Faye’s Place House.jpg (129729 bytes)

               Photo Courtesy of Nancy Hensley 

Faye’s Place is a restored house built in the 1930s that was left to First United Methodist Church, Sebring, by long-time member Faye Gordon. It is now serving as transitional housing for families escaping abusive situations. The cooperative ministry between the church and area service organizations is very unique, says Kevin Roberts, executive director of the Highlands County’s Children’s Services Council.   

By Michael Wacht

SEBRING — In life, Faye Gordon made an impact on the lives of many children at First United Methodist Church here, church member Nancy Hensley says. Through the 1950s and 60s, Gordon taught Sunday school and served as counselor for the junior high Methodist Youth Foundation (MYF).

The Rev. Chuck Weaver, Tallahassee District superintendent and a member of Gordon’s MYF, said Gordon laid the foundations for his current leadership position within the Florida Conference when he was a member of her MYF group.

"Faye had a great influence on my and my wife’s beginning to show leadership in the church," he said.

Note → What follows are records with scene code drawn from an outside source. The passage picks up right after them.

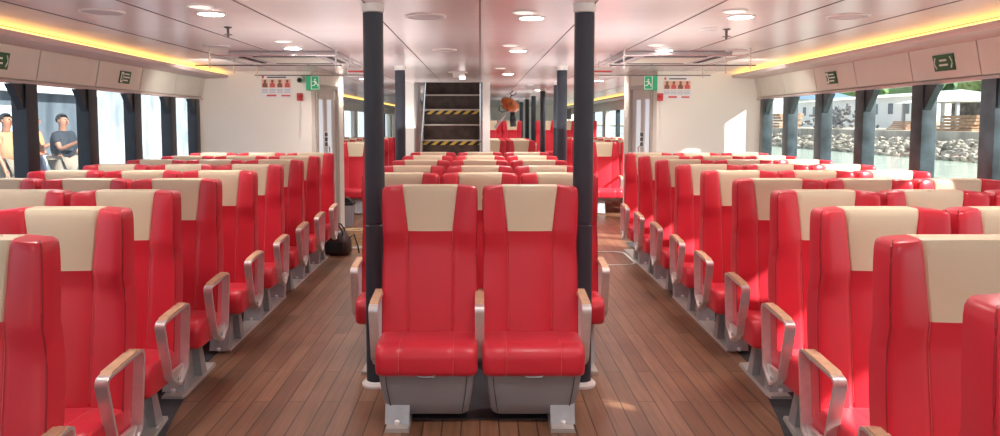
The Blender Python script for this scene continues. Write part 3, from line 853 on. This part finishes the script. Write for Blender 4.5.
# green window signs on valance panels
def wsign(s, y, w, h, kind, label):
    x = s*(W(y)-.063)
    t = thing('window_sign', label, 'sign', (x, y, 1.985), 0, 'dark green signs above the windows')
    # plane slopes with the panel; local x along the wall
    t.rotation_euler = (R(-12)*0, 0, (R(90) if s < 0 else R(-90)) - math.atan(.0333)*0)
    t.matrix_world = Matrix.Translation((x, y, 2.0)) @ Matrix.Rotation(R(90) if s < 0 else R(-90), 4, 'Z') @ Matrix.Rotation(R(13), 4, 'X')
    obj('plate', B(-w/2, w/2, -.010, .0, -h/2, h/2, .002), M['dkgreen'], t)
    if kind == 'door':
        obj('door_pictogram', B(-w/2+.012, -w/2+.055, -.013, -.010, -h/2+.01, h/2-.01), M['signw'], t)
        obj('figure', B(-w/2+.025, -w/2+.042, -.015, -.013, -h/2+.03, h/2-.03), M['dkgreen'], t)
        bm = bmesh.new()
        for k, l in enumerate((.10, .12, .09)): box(bm, -w/2+.07, -w/2+.07+l, -.013, -.010, h/2-.035-.032*k, h/2-.022-.032*k)
        obj('text_lines', bm, M['signw'], t)
    else:
        for sg in (-1, 1):
            bm = bmesh.new(); tube(bm, [(sg*(w/2-.035), -.012, h/2-.02), (sg*(w/2-.018), -.012, .01), (sg*(w/2-.018), -.012, -.01), (sg*(w/2-.035), -.012, -h/2+.02)], .005, 5)
            obj('arrow_bracket', bm, M['signw'], t)
        bm = bmesh.new(); box(bm, -.04, .04, -.013, -.010, .012, .026); box(bm, -.05, .05, -.013, -.010, -.024, -.010)
        obj('text_lines', bm, M['signw'], t)
wsign(-1, 7.30, .21, .125, 'door', 'dark green window exit sign with white door symbol above the left windows')
wsign(-1, 5.28, .24, .125, 'arrow', 'dark green bracket sign above the left windows at the frame edge')
wsign(1, 7.38, .21, .125, 'door', 'dark green window exit sign with white door symbol above the right windows')
wsign(1, 5.50, .24, .125, 'arrow', 'dark green bracket sign above the right windows')
# stair emergency plate by far pillar
nb = B(1.44, 1.60, 12.66, 12.68, 1.60, 1.78); tube(nb, [(1.52, 12.67, 1.77), (1.52, 12.67, CEIL)], .006, 6); tag(obj('notice', nb, M['black']), 'small black framed notice hung right of the far pillars', 'sign')

# ------------------------------------------------------------------ things on the floor
t = thing('waste_bin', 'grey bin with black liner in the left doorway', 'bin', (-2.0, 10.75, 0))
def taper(bm, w0, d0, w1, d1, z0, z1):
    P = [[(-w0, -d0, z0), (w0, -d0, z0), (w0, d0, z0), (-w0, d0, z0)], [(-w1, -d1, z1), (w1, -d1, z1), (w1, d1, z1), (-w1, d1, z1)]]
    vs = [[bm.verts.new(p) for p in q] for q in P]
    for i in range(4): bm.faces.new((vs[0][i], vs[0][(i+1) % 4], vs[1][(i+1) % 4], vs[1][i]))
    bm.faces.new(vs[0]); bm.faces.new(vs[1]); bmesh.ops.recalc_face_normals(bm, faces=bm.faces); return bm
obj('tub', taper(bmesh.new(), .085, .09, .105, .11, 0, .33), M['binm'], t)
bm = taper(bmesh.new(), .108, .113, .112, .117, .31, .345); prism(bm, [(-.09, .345), (.09, .345), (.05, .40), (0, .43), (-.05, .385)], 'y', -.06, .06); obj('liner', bm, M['black'], t)
# bag
t = thing('handbag', 'dark brown leather bag slumped on the floor by the left aisle seats', 'bag', (-1.68, 8.36, 0))
bm = bmesh.new(); rings = []
for z, w, d in ((0, .13, .09), (.02, .165, .12), (.10, .175, .13), (.18, .16, .115), (.25, .12, .075), (.28, .09, .04)):
    rings.append([bm.verts.new((w*math.copysign(abs(math.cos(2*PI*k/20))**.7, math.cos(2*PI*k/20)) + .008*math.sin(k*2.1+z*30), d*math.copysign(abs(math.sin(2*PI*k/20))**.7, math.sin(2*PI*k/20)) + .008*math.sin(k*3.3+z*20), z)) for k in range(20)])
for A, D in zip(rings, rings[1:]):
    for k in range(20): bm.faces.new((A[k], A[(k+1) % 20], D[(k+1) % 20], D[k]))
bm.faces.new(rings[0][::-1]); bm.faces.new(rings[-1]); bmesh.ops.recalc_face_normals(bm, faces=bm.faces)
obj('body', bm, M['brown'], t, 'full')
for sy in (-1, 1):
    bm = bmesh.new(); tube(bm, [(-.08, sy*.07, .22), (-.07, sy*.07, .31), (-.02, sy*.065, .36), (.04, sy*.065, .35), (.08, sy*.07, .29), (.09, sy*.07, .21)], .009, 6)
    obj('handle', bm, M['black'], t, True)
obj('side_pocket', B(-.09, .10, -.145, -.12, .05, .17, .01), M['black'], t)
bm = bmesh.new(); tube(bm, [(.15, 0, .2), (.21, -.03, .24), (.25, -.03, .12), (.27, -.04, .02)], .008, 6); obj('shoulder_strap', bm, M['black'], t, True)
# rope coil
bm = bmesh.new(); pts = []
for i in range(200):
    a = i*2*PI/22; pts.append((.155*math.cos(a), .12*math.sin(a), .02+.185*i/199))
tube(bm, pts, .017, 8); tag(obj('rope_coil', bm, M['rope'], None, True, (-1.53, 8.98, .0)), 'thick coil of natural rope on the floor behind the brown bag', 'rope')
tag(obj('rope_board', B(-1.74, -1.28, 8.76, 9.2, .0015, .003), M['ledge']), 'thin pale board under the coil of rope', 'board')
# flush deck hatch ring in right aisle
bm = bmesh.new()
def rr(x0, x1, y0, y1, r, n=6):
    out = []
    for cx, cy, a0 in ((x1-r, y0+r, 270), (x1-r, y1-r, 0), (x0+r, y1-r, 90), (x0+r, y0+r, 180)):
        for i in range(n+1):
            a = R(a0+90*i/n); out.append((cx+r*math.cos(a), cy+r*math.sin(a)))
    return out
A = rr(.98, 1.72, 7.72, 8.55, .16); D = rr(.99+.012, 1.72-.022, 7.74, 8.53, .14)
va = [bm.verts.new((x, y, .006)) for x, y in A]; vd = [bm.verts.new((x, y, .006)) for x, y in D]
for i in range(len(A)): bm.faces.new((va[i], va[(i+1) % len(A)], vd[(i+1) % len(A)], vd[i]))
r = bmesh.ops.extrude_face_region(bm, geom=list(bm.faces)); bmesh.ops.translate(bm, verts=[v for v in r['geom'] if isinstance(v, bmesh.types.BMVert)], vec=(0, 0, -.0055))
bmesh.ops.recalc_face_normals(bm, faces=bm.faces)
tag(obj('deck_hatch_ring', bm, M['white']), 'rounded metal outline of a flush hatch in the right aisle floor', 'hatch')

# hanging orange object right of the stairs
t = thing('hanging_float', 'orange brown rounded float hung from the ceiling right of the stairs', 'float', (.62, 15.6, 0))
sp = bmesh.new(); bmesh.ops.create_uvsphere(sp, u_segments=24, v_segments=14, radius=1)
bmesh.ops.scale(sp, verts=sp.verts, vec=(.22, .18, .145)); bmesh.ops.rotate(sp, verts=sp.verts, cent=(0, 0, 0), matrix=Matrix.Rotation(R(28), 3, 'Y')); bmesh.ops.translate(sp, verts=sp.verts, vec=(.02, 0, 1.92))
obj('body', sp, M['orange'], t, 'full')
bm = bmesh.new(); tube(bm, [(.02, 0, 2.05), (.06, 0, 2.12), (.03, 0, 2.17), (.10, 0, 2.22)], .012, 6); tube(bm, [(.06, 0, 2.12), (.14, 0, 2.14), (.16, 0, 2.20)], .01, 6); obj('hanging_cord', bm, M['slot'], t, True)
bm = bmesh.new(); tube(bm, [(.08, 0, 1.84), (.09, 0, 1.6), (.10, 0, 1.45)], .07, 10); obj('lower_sleeve', bm, M['black'], t, True)
bm = bmesh.new(); tube(bm, [(-.02, -.1, 1.80), (-.16, -.1, 1.60), (-.30, -.1, 1.42)], [.014, .025, .04], 8); obj('slanted_pole', bm, M['frame'], t, True)
bm = bmesh.new(); tube(bm, [(-.19, -.02, 1.88), (-.22, -.1, 1.80), (-.14, -.12, 1.76), (-.02, -.12, 1.80)], .01, 6); obj('rope_loop', bm, M['slot'], t, True)

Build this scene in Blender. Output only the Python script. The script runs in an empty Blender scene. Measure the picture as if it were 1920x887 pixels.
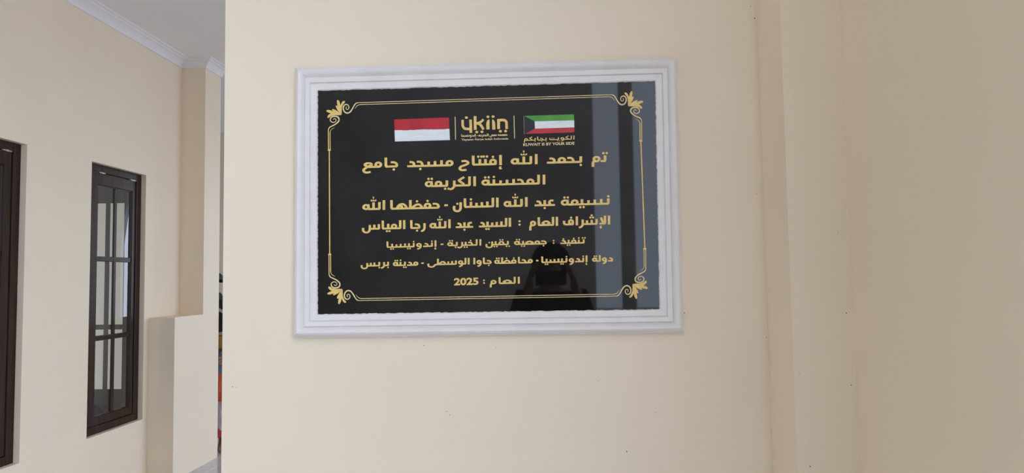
import bpy, bmesh, math, random
from mathutils import Vector, Matrix

random.seed(7)
scene = bpy.context.scene
COL = scene.collection

# ------------------------------------------------------------------ camera
W, H, F = 1920, 887, 1330.0
PAN, PITCH, ROLL = -0.0419, 0.0581, 0.0145
EYE = Vector((0.0, 0.0, 1.344))
_fw = Vector((math.sin(PAN) * math.cos(PITCH), math.cos(PAN) * math.cos(PITCH), math.sin(PITCH)))
_r0 = Vector((math.cos(PAN), -math.sin(PAN), 0))
_u0 = _r0.cross(_fw)
RIGHT = math.cos(ROLL) * _r0 - math.sin(ROLL) * _u0
UP = math.sin(ROLL) * _r0 + math.cos(ROLL) * _u0
cam_data = bpy.data.cameras.new('camera')
cam_data.sensor_fit = 'HORIZONTAL'
cam_data.sensor_width = 36.0
cam_data.lens = 36.0 * F / W
cam_data.clip_start = 0.02
cam = bpy.data.objects.new('camera', cam_data)
COL.objects.link(cam)
_m = Matrix((RIGHT, UP, -_fw)).transposed().to_4x4()
_m.translation = EYE
cam.matrix_world = _m
scene.camera = cam

# ------------------------------------------------------------------ world, exposure
SKY_STRENGTH = 3.95
SKY_COLOR = (0.70, 0.81, 1.0)
world = bpy.data.worlds.new('overcast_sky')
scene.world = world
world.use_nodes = True
bg = world.node_tree.nodes['Background']
bg.inputs['Color'].default_value = (*SKY_COLOR, 1)
bg.inputs['Strength'].default_value = SKY_STRENGTH
# the overcast is brighter on the open side (+X) than over the building (-X)
_wn, _wl = world.node_tree.nodes, world.node_tree.links
_tc = _wn.new('ShaderNodeTexCoord')
_sx = _wn.new('ShaderNodeSeparateXYZ')
_mr = _wn.new('ShaderNodeMapRange')
_mr.inputs['From Min'].default_value = -1.0
_mr.inputs['From Max'].default_value = 1.0
_mr.inputs['To Min'].default_value = SKY_STRENGTH * 0.45
_mr.inputs['To Max'].default_value = SKY_STRENGTH * 1.45
_wl.new(_tc.outputs['Generated'], _sx.inputs[0])
_wl.new(_sx.outputs['X'], _mr.inputs['Value'])
_wl.new(_mr.outputs['Result'], bg.inputs['Strength'])
scene.view_settings.view_transform = 'Standard'
scene.view_settings.look = 'None'
scene.view_settings.gamma = 1.0
scene.view_settings.use_curve_mapping = False
scene.view_settings.exposure = 0.0
scene.cycles.max_bounces = 14
scene.cycles.diffuse_bounces = 8
scene.cycles.transparent_max_bounces = 12
scene.cycles.caustics_reflective = False
scene.cycles.caustics_refractive = False


def lin(r, g, b):
    f = lambda c: (c / 255 / 12.92) if c / 255 <= 0.04045 else ((c / 255 + 0.055) / 1.055) ** 2.4
    return (f(r), f(g), f(b))


# ------------------------------------------------------------------ materials
def new_mat(name, color, rough=0.5, spec=0.5, metal=0.0):
    m = bpy.data.materials.new(name)
    m.use_nodes = True
    b = m.node_tree.nodes['Principled BSDF']
    b.inputs['Base Color'].default_value = (*color, 1)
    b.inputs['Roughness'].default_value = rough
    b.inputs['Specular IOR Level'].default_value = spec
    b.inputs['Metallic'].default_value = metal
    return m


def mottle(m, color, amount=0.06, scale=3.0, detail=4.0, bump=0.0, bump_scale=40.0, stretch=(1, 1, 1)):
    """soft procedural variation of the base colour plus a fine bump"""
    nt = m.node_tree
    N, L = nt.nodes, nt.links
    b = N['Principled BSDF']
    tc = N.new('ShaderNodeTexCoord')
    mp = N.new('ShaderNodeMapping')
    mp.inputs['Scale'].default_value = stretch
    L.new(tc.outputs['Object'], mp.inputs['Vector'])
    n = N.new('ShaderNodeTexNoise')
    n.inputs['Scale'].default_value = scale
    n.inputs['Detail'].default_value = detail
    L.new(mp.outputs['Vector'], n.inputs['Vector'])
    r = N.new('ShaderNodeValToRGB')
    r.color_ramp.elements[0].position = 0.3
    r.color_ramp.elements[1].position = 0.7
    r.color_ramp.elements[0].color = (*[c * (1 - amount) for c in color], 1)
    r.color_ramp.elements[1].color = (*[min(1, c * (1 + amount)) for c in color], 1)
    L.new(n.outputs['Fac'], r.inputs['Fac'])
    L.new(r.outputs['Color'], b.inputs['Base Color'])
    if bump:
        n2 = N.new('ShaderNodeTexNoise')
        n2.inputs['Scale'].default_value = bump_scale
        n2.inputs['Detail'].default_value = 3
        L.new(mp.outputs['Vector'], n2.inputs['Vector'])
        bp = N.new('ShaderNodeBump')
        bp.inputs['Strength'].default_value = bump
        bp.inputs['Distance'].default_value = 0.01
        L.new(n2.outputs['Fac'], bp.inputs['Height'])
        L.new(bp.outputs['Normal'], b.inputs['Normal'])
    return m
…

And now, even after her death in September 1998, Gordon is still having a positive effect on children through "Faye’s Place," a transitional home for abused women and children that is a ministry of the Sebring church. The church inherited the house in which Faye’s Place is located from Gordon when she died, making the ministry a possibility.

Faye’s Place, which has apartments for two families, gives a single woman or a woman with children a place to live and restart her life after escaping an abusive situation. It is the step between a safe house and independent living, Hensley said.

"They may have no family to turn to for help, no job, no place to go except back to the abusive situation," she said. "At Faye’s Place, they live on their own, pay a small fee, and it gives them the chance to finish their education, go on a job search, figure out transportation and how to live on their own."

Joy Kruppa, a program manager with the Peace River Center for Personal Development, said this type of facility is unique and a good beginning to serving a larger need. "Very often, women go back into an abusive situation and the children are subjected to more violence because the women don’t have a choice or don’t know they have a choice," she said.

The Peace River Center is a not-for-profit community mental health organization in Polk, Highlands and Hardee counties that provides services for people who are mentally ill and those who need intervention due to a crisis, Kruppa said. It is leasing Faye’s Place for $1 per year and providing the case management and mental health services for the residents.

The center itself serves approximately 10,000 clients each year, with more than 800 receiving assistance through the Center’s two domestic violence shelters.

The Faye’s Place house is a two-story, wood-frame house built in the 1930s by Gordon’s family that is adjacent to the church property. When the family moved, they kept the house as a rental property. Eventually, it was abandoned.

"A committee was formed to figure out what to do with this dilapidated…house," Hensley said. "Should we tear it down, fix it up, rent it or do something that was an outreach to the community from the church?"

The church invited it neighbors to share their ideas for the house. When Kevin Roberts, executive director of the Highlands County’s Children’s Services Council, highlighted the need for transitional housing for victims of domestic violence, church members decided they could use the house to help meet that need.

Over the next six months, more than 50 church volunteers and many more from the community worked to restore the house, Hensley said. The church paid half the $47,000 cost of restoration; the Children’s Services Council’s foundation paid the rest.

Church members held a shower for the house, bringing everyday items residents would need as the gifts, Hensley said. Kids in the Sprouts children’s ministry bought two bedspreads for the house’s bunk beds and put them on the beds themselves.

Faye’s Place has been the residence for two families since it opened April 1, including a mother and her two elementary-aged children, Hensley said. Although it’s not a requirement that residents get involved in the church, the mother plays volleyball at the church, the children attend Sprouts and the family attends Sunday school.